Objective CAML
<language> (Originally "CAML" - Categorical Abstract Machine Language) A
version of ML by G. Huet, G. Cousineau, Ascander Suarez, Pierre Weis, Michel
Mauny and others of INRIA. CAML is intermediate between LCF ML and SML [in what
sense?]. It has first-class functions, static type inference with polymorphic
types, user-defined variant types and product types, and pattern matching. It is
built on a proprietary run-time system.
The CAML V3.1 implementation added lazy and mutable data structures, a "grammar"

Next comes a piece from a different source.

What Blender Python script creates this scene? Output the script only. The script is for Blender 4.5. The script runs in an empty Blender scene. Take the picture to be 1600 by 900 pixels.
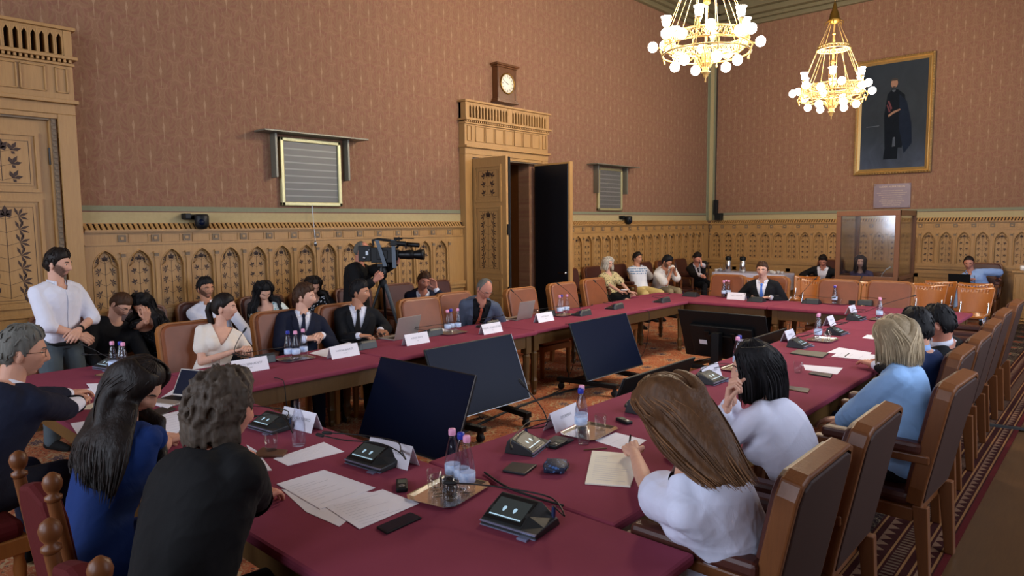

mechanism for interfacing with the Yacc parser generator, pretty-printing tools,
high-performance arbitrary-precision arithmetic, and a complete library.
in 1990 Xavier Leroy and Damien Doligez designed a new implementation called
CAML Light, freeing the previous implementation from too many experimental
high-level features, and more importantly, from the old Le_Lisp back-end.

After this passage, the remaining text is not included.